There are plenty of countries in the world that don't have the sub-seabed or on-land deep geological repositories for this—places like Korea, that we supply with energy, or Japan. We have supplied energy to Japan and let them go through their industrialisation. The first export of energy to Japan from New South Wales was in 1864. We in fact empowered the industrialisation of Japan for over a hundred years. But there are many other neighbours nearby who depend on us; otherwise their society would crumble.

They wouldn't be able to survive. But with this London protocol amendment, it will allow them to do their carbon capture and storage, stick it in a boat, send it over and store it forever, in a one-way street fashion, 500 metres, 600 metres or a kilometre or two underground and permanently store it in porous rock formations, which have micro areas that the high-pressure product can go into and fix into the mineral base. Carbon capture, use and storage isn't marine geoengineering. That's a separate thing altogether.

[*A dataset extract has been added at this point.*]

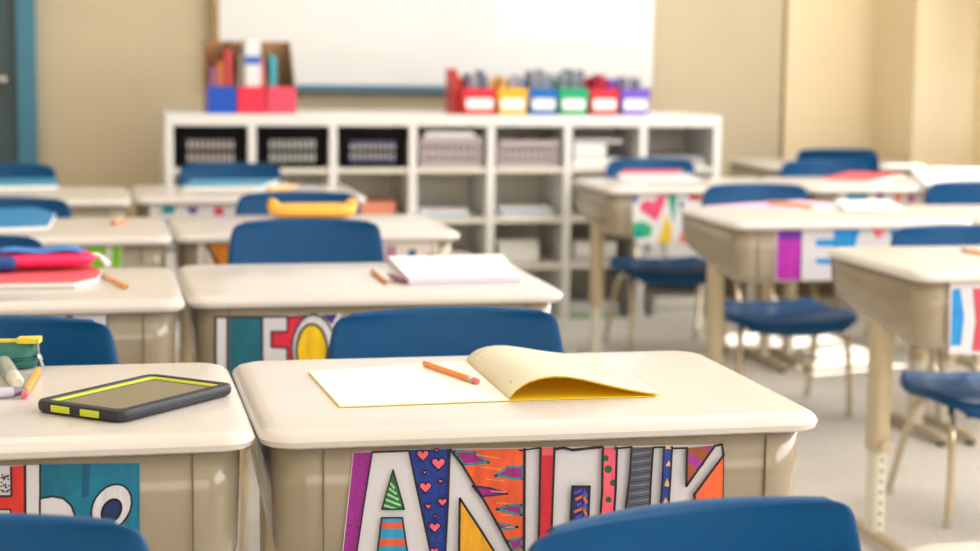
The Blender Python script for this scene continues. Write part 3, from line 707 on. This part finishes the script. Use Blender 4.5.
# open notebook
def thin_sheet(m, k_):
    nt = m.node_tree; b = nt.nodes['Principled BSDF']; out = [n for n in nt.nodes if n.type == 'OUTPUT_MATERIAL'][0]
    t = nt.nodes.new('ShaderNodeBsdfTranslucent'); t.inputs[0].default_value = b.inputs['Base Color'].default_value
    mx = nt.nodes.new('ShaderNodeMixShader'); mx.inputs[0].default_value = k_
    nt.links.new(b.outputs[0], mx.inputs[1]); nt.links.new(t.outputs[0], mx.inputs[2]); nt.links.new(mx.outputs[0], out.inputs[0])
S0, S1 = at(509, 401, z=DZ), at(466, 362.5, z=DZ)     # spine near, far
L0, L1 = at(339, 407.5, z=DZ), at(308, 373, z=DZ)
Rn = at(660, 396.5, z=DZ)
CREAM = mat('page_cream', (250, 246, 232), .6); YEL = mat('cover_yellow', (252, 222, 50), .45); PYEL = mat('page_yellow', (254, 248, 226), .6); YELT = mat('cover_yellow_thin', (255, 228, 70), .5)
nb = empty('notebook', tuple(S0)); tag(nb, 'open notebook with blank pages and a yellow cover curled up, on the desk in focus', 'notebook')
rel = lambda p: Vector(p)-S0
m = MB(); q = [rel(L0), rel(S0), rel(S1), rel(L1)]; cr = rel(Rn)*.975
m.prism([(v.x, v.y) for v in q], 0, .0006, YEL); part(m, 'left_cover', nb); m = MB(); m.prism([(0, 0), (cr.x, cr.y), (cr.x+q[2].x, cr.y+q[2].y), (q[2].x, q[2].y)], 0, .0006, YEL); part(m, 'right_cover', nb)
ins = [(v.x*.997+.0004, v.y*.997+.0004) for v in q]
m = MB(); m.prism(ins, .0007, .0022, CREAM); part(m, 'left_pages', nb)
sv = rel(S1); rv = rel(Rn); LW = rv.length; rd = rv.normalized()
def arch(s):   # along the ground direction, height
    pts = [(0, 0), (.02, .006), (.06, .0125), (.12, .0185), (.20, .0228), (.29, .0245), (.38, .0238), (.50, .0195), (.64, .0130), (.78, .0070), (.90, .0028), (1, .0006)]
    for (a, b), (c, d) in zip(pts, pts[1:]):
        if s <= c: t = (s-a)/(c-a); return b+(d-b)*t
    return .0006
def curl(off, frac0=0, frac1=1, ext=1, zmul=1.0):
    rows = []
    for j in range(9):
        t = j/8; row = []
        for i in range(25):
            s_ = frac0+(frac1-frac0)*i/24
            z = arch(s_)*(1-.28*t)*zmul+off
            b = rd*(s_*LW*ext) + sv*t
            row.append((b.x - .016*t*math.sin(s_*PI), b.y, z))
        rows.append(row)
    return rows
thin_sheet(YELT, .6); thin_sheet(PYEL, .35)
m = MB(); m.grid(curl(.0014), YELT); part(m, 'curled_cover', nb, smooth=True, solid=.0007, offset=0)
m = MB(); m.grid(curl(.0030, .0, .985), PYEL); part(m, 'curled_pages', nb, smooth=True, solid=.0009, offset=0)
for t in (.12, .82):
    b = sv*t; part(MB().tube([(b.x+.007, b.y-.0015, .011), (b.x+.011, b.y+.006, .0165)], .0007, STEEL, 6), 'staple', nb)
pencil(424.5, 365.5, 478, 384, (238, 138, 54), 'orange pencil with pink eraser lying across the open notebook', zoff=.0024)

# tablet in its rugged case
ta, tb, tc_ = at(33, 412, z=DESK_H), at(121, 425, z=DESK_H), at(236, 395, z=DESK_H)
v1 = (tb-ta); v2 = (tc_-tb); Wt, Lt = v1.length, v2.length; ang = math.atan2(v2.y, v2.x); cen = (ta+tc_)/2
tb_o = empty('tablet', (cen.x, cen.y, DZ), ang); tag(tb_o, 'tablet in a rugged black case with lime green edge trim', 'tablet')
CASE = mat('case_black', (30, 34, 44), .5, bump=.2, nscale=200); LIME = mat('lime_trim', (196, 204, 44), .5)
print('tablet', Wt, Lt, ang)
hx_, hy_ = Lt/2, Wt/2; zt_ = .013
def ring(ix, z, r_=.014): return [(x, y, z) for x, y in rrect(hx_-ix, hy_-ix, max(.002, r_-ix*.5), 5)]
m = MB(); m.rings([ring(.004, 0), ring(.001, .002), ring(0, .005), ring(0, .009), ring(.0015, .0125), ring(.005, zt_), ring(.011, zt_), ring(.012, .0105)], CASE, cap=False)
m.add(ring(.004, 0), [tuple(range(len(ring(.004, 0))))[::-1]], CASE)
part(m, 'case_shell', tb_o, smooth='auto')
m = MB(); m.rings([ring(.012, .0118), ring(.0150, .0112), ring(.0165, .0100)], LIME, cap=False); part(m, 'inner_trim', tb_o)
m = MB(); m.rings([ring(.0165, .0094), ring(.0168, .0100)], mat('screen_glass', (96, 92, 70), .12, coat=.6)); part(m, 'screen', tb_o)
for s_ in (-.18, .15):
    part(MB().box((-hx_-.0003, s_*Wt*-1, .0065), (.002, Wt*.21, .0075), LIME), 'bumper_trim', tb_o, bevel=.001)

# green pencil case
def loaf(L, r_y, r_z, m_, n=14, seg=14, power=.5, x0=0):
    rings = []
    for i in range(seg+1):
        t = -1+2*i/seg; k_ = max(.04, (1-abs(t)**5))**power
        rings.append([(t*L/2+x0, r_y*k_*math.cos(a), r_z+r_z*(k_*.9+.1)*math.sin(a)) for a in [2*PI*j/n for j in range(n)]])
    return MB().rings(rings, m_)
pr_ = at(38, 371, z=DESK_H)
pc = empty('pencil_case', (pr_.x-.11, pr_.y+.045, DZ), -.05); pc.scale = (1, 1, .68); tag(pc, 'teal green zip pencil case with a yellow top edge and steel zip pull', 'pencil case')
PG = mat('pouch_green', (16, 96, 84), .6, noise=.15, nscale=60, bump=.4); PGD = mat('pouch_teal_dark', (14, 84, 92), .6); PY = mat('pouch_yellow', (240, 214, 70), .5)
rings = []
for z, hy2 in ((0, .030), (.004, .034), (.012, .036), (.018, .033), (.022, .036), (.030, .033), (.036, .024), (.041, .012), (.043, .006)):
    rings.append([(x, y, z) for x, y in rrect(.108, hy2, min(hy2*.8, .024), 4)])
part(MB().rings(rings, PG), 'pouch_body', pc, smooth='auto')
part(MB().rings([[(x, y, z) for x, y in rrect(.1095, .0365, .024, 4)] for z in (.0165, .0205)], PGD), 'zip_band', pc)
m = MB(); m.rings([[(x*.95, y, z+.003*math.cos(x*40)) for x, y in rrect(.112, .004, .003, 2)] for z in (.042, .049)], PY)
m.prism([(.085, -.010), (.112, -.016), (.114, .008), (.088, .006)], .042, .052, PY); part(m, 'top_edge', pc)
m = MB(); m.tube([(.109, -.012, .019), (.112, -.02, .022), (.114, -.026, .016)], .0035, STEEL, 8); m.tube([(.113, -.026, .018), (.117, -.034, .006)], .0022, STEEL, 8)
m.tube([(.110, -.018, .05), (.112, -.018, .022)], .0015, STEEL, 6); part(m, 'zip_pull', pc)
pencil(38, 371, 24, 396, (240, 180, 60), 'short yellow pencil with pink eraser beside the green pencil case', r=.0042)
a = at(4, 370, z=DESK_H); b = at(18, 392, z=DESK_H)
CLR = mat('clear_plastic', (226, 226, 224), .15, trans=.35)
d = b-a; o = empty('marker', (a.x, a.y, DZ), math.atan2(d.y, d.x)); tag(o, 'thick translucent capped marker lying below the green pencil case', 'marker')
part(MB().tube([(0, 0, .009), (d.length*.7, 0, .009)], .009, CLR, 14), 'barrel', o, smooth='auto'); part(MB().tube([(d.length*.7, 0, .009), (d.length*.9, 0, .009), (d.length, 0, .009)], [.0085, .0085, .006], LEGW, 14), 'cap', o, smooth='auto')
a = at(-14, 400, z=DESK_H); b = at(22, 397, z=DESK_H); d = b-a
o = empty('marker', (a.x, a.y, DZ), math.atan2(d.y, d.x)); tag(o, 'slim lilac-grey marker pointing at the pencil eraser, at the frame edge', 'marker')
LIL = mat('lilac_plastic', (196, 190, 206), .3)
part(MB().tube([(0, 0, .0062), (d.length*.75, 0, .0062)], .006, LIL, 12), 'barrel', o, smooth='auto'); part(MB().tube([(d.length*.75, 0, .0062), (d.length, 0, .0062)], [.0062, .0045], mat('lilac_dark', (130, 120, 150), .3), 12), 'cap', o, smooth='auto')

# thick notepad on the second desk
def pad(pts, h, mt, ms, name, label, cat, zoff=0, cover=None, round_=0):
    P = [at(u, v, z=DESK_H) for u, v in pts]; c = sum(P, Vector())/len(P)
    r = empty(name, (c.x, c.y, DZ+zoff)); tag(r, label, cat)
    q = [(v.x-c.x, v.y-c.y) for v in P]
    area2 = sum(q[i][0]*q[(i+1) % len(q)][1]-q[(i+1) % len(q)][0]*q[i][1] for i in range(len(q)))
    if area2 < 0: q = q[::-1]
    part(MB().prism(q, .0015 if cover else 0, h, mt, ms), 'page_block', r, bevel=.001)
    if cover: part(MB().prism([(x*1.01, y*1.01) for x, y in q], 0, .0015, cover), 'back_cover', r); part(MB().prism([(x*1.01, y*1.01) for x, y in q], h, h+.0012, cover if cover != PAPERG else mt), 'front_cover', r)
    return r
LILP = mat('page_edge_lilac', (214, 206, 226), .6)
pd = pad([(409, 285), (521, 282), (502, 259.5), (388, 262)], .010, PAPER, LILP, 'notepad', 'thick white notepad with lilac page edges and a curled mauve corner', 'notepad')
m = MB(); rows = []
for i in range(7):
    a = i/6*1.6; rows.append([(-.012*math.sin(a)*1.0+.0, t*.07, .001+.010*(1-math.cos(a))*.9) for t in (0, .5, 1)])
m.grid(rows, mat('mauve_sheet', (170, 120, 140), .6)); part(m, 'curled_corner', pd, loc=(at(411, 284, z=DESK_H).x-pd.location.x, at(411, 284, z=DESK_H).y-pd.location.y+.004, .0), rz=.25, solid=.0008, smooth=True)
pencil(386, 282, 372, 270.5, (224, 150, 70), 'tan pencil lying beside the thick white notepad')
# pink and blue pouch with folder
fo = pad([(-40, 291), (75, 289), (97, 284), (102, 277), (86, 268), (20, 262), (-40, 262)], .008, mat('folder_coral', (240, 92, 104), .5), PAPER, 'folder', 'coral red folder with a thick white edge under the pink and blue pouch', 'folder', cover=PAPER)
KID[fo.name][0].location.z = .0015
P0 = at(45, 275, z=DESK_H)
po = empty('pencil_pouch', (P0.x, P0.y, DZ+.0125), .12); tag(po, 'pink and blue fabric pencil pouch with a white tassel lying on the coral folder', 'pencil pouch')
m = loaf(.17, .045, .015, mat('pouch_pink', (240, 40, 100), .6, noise=.12, nscale=40, bump=.3)); part(m, 'pouch_body', po, smooth=True)
m = MB()
rows = [[(-.075+i*.0135, -.030+j*.014, .0350+.002*math.sin(i)-.0075*((j-2.2)/3)**2-.008*max(0, (i-9)/3)**2) for i in range(11)] for j in range(6)]
m.grid(rows, mat('pouch_blue', (64, 128, 206), .6, noise=.1, nscale=40)); part(m, 'blue_flap', po, smooth=True, solid=.002)
m = MB().box((-.085, -.01, .013), (.07, .075, .022), mat('pouch_deep_blue', (24, 76, 150), .6)); part(m, 'blue_end', po, bevel=.008)
m = MB(); random.seed(3)
for i in range(26):
    a = random.uniform(-1.2, 1.2); m.tube([(.075, .01, .02), (.085+random.random()*.012, .01+.02*math.sin(a), .018), (.098+random.random()*.012, .0+.035*math.sin(a), .006)], .0016, PAPER, 5)
part(m, 'tassel', po)
pencil(127, 287, 103, 275, (240, 170, 70), 'orange-yellow pencil lying beside the coral folder')
# third row
P0 = at(314, 219, z=DESK_H)
yo = empty('zip_pouch', (P0.x, P0.y+.03, DZ), -.02); tag(yo, 'long yellow-orange zip pouch with raised ends on the third desk', 'pencil pouch')
OY = mat('pouch_orange_yellow', (250, 184, 72), .5, noise=.08, nscale=30, bump=.3)
hl = .5*(at(358, 219, z=DESK_H)-at(270, 219, z=DESK_H)).length
part(loaf(hl*2, .035, .017, OY, power=.35), 'pouch_body', yo, smooth=True)
for s_ in (-1, 1): part(MB().tube([(s_*(hl-.012), 0, .026), (s_*(hl-.008), 0, .038), (s_*(hl-.004), 0, .046)], [.016, .012, .004], OY, 12), 'raised_corner', yo, smooth='auto')
pencil(113, 224, 124, 220.5, (236, 150, 90), 'short orange pencil on the desk with the white-edged blue folder', r=.006)
pad([(-30, 232), (48, 229.5), (56, 216), (35, 210), (-30, 212)], .006, mat('folder_sky', (40, 140, 200), .45), PAPER, 'folder', 'blue folder with a curved white edge on the third row by the door', 'folder', cover=None)
# fourth row
pad([(-30, 190.5), (58, 189), (56, 181.5), (-30, 182)], .009, mat('book_cyan', (70, 160, 196), .5), PAPER, 'book', 'pale blue and white book on the desk nearest the teal door frame', 'book')
pad([(183, 190), (262, 189), (280, 181.5), (192, 182)], .007, mat('book_cyan', (70, 160, 196), .5), PAPER, 'book', 'pale blue and white book on the desk before the black baskets', 'book')
pad([(255, 191), (283, 189), (288, 185), (262, 186)], .004, PAPER, PAPER, 'card', 'small white card beside the pale blue book', 'card')
pencil(268, 190.5, 297, 188, (244, 196, 110), 'pale yellow pencil at the right end of the row before the black baskets', r=.007)
# window side
pad([(703, 207), (790, 211), (845, 206), (800, 201)], .002, mat('sheet_pale_pink', (246, 190, 212), .6), PAPER, 'paper_sheet', 'pale pink sheet on the desk with the purple-striped poster', 'paper')
pad([(845, 212), (905, 211), (885, 202), (835, 203)], .004, PAPER, PAPER, 'paper_sheet', 'white sheet beside the pale pink one, overlapping its end', 'paper', zoff=.0025)
pencil(812, 208.5, 768, 204, (240, 180, 110), 'orange pencil on the desk with the purple-striped poster', r=.006, zoff=.0025)
pad([(818, 182), (868, 184), (905, 176), (850, 174)], .007, mat('folder_red', (240, 90, 90), .5), PAPER, 'folder', 'red folder on the desk before the light blue chair by the cream wall', 'folder')
pad([(925, 188), (1010, 190), (985, 172), (908, 170)], .012, PAPER, PAPER, 'paper_stack', 'sunlit stack of white paper at the window end of the red folder desk', 'paper')
pad([(622, 182), (700, 181), (690, 174.5), (618, 175)], .004, PAPERG, PAPER, 'folder', 'white folder lying under the pink one before the bookcase chair', 'folder')
pad([(618, 179), (680, 179), (682, 174.5), (625, 175)], .009, mat('folder_pink', (240, 80, 110), .5), PAPER, 'folder', 'pink folder on the desk in front of the white bookcase', 'folder', zoff=.006)
pencil(998, 256, 962, 250, (240, 170, 80), 'orange pencil at the frame edge on the closest window-side desk', r=.004)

This bill will put the legislation in place so that both those techniques can be done for the benefit of Korea, Singapore, Japan and all those places that don't have that geology. We're blessed in many ways and a lot of it is because we have provided them energy. In a way, it's quite fitting that we are managing the disposal of it.

I commend this bill to the House and I let everyone know that it's been analysed extensively, it's not experimental, it has huge commercial potential for all the countries that access it and it will be beneficial. If you're concerned about climate change, you should be advocating for carbon capture and storage.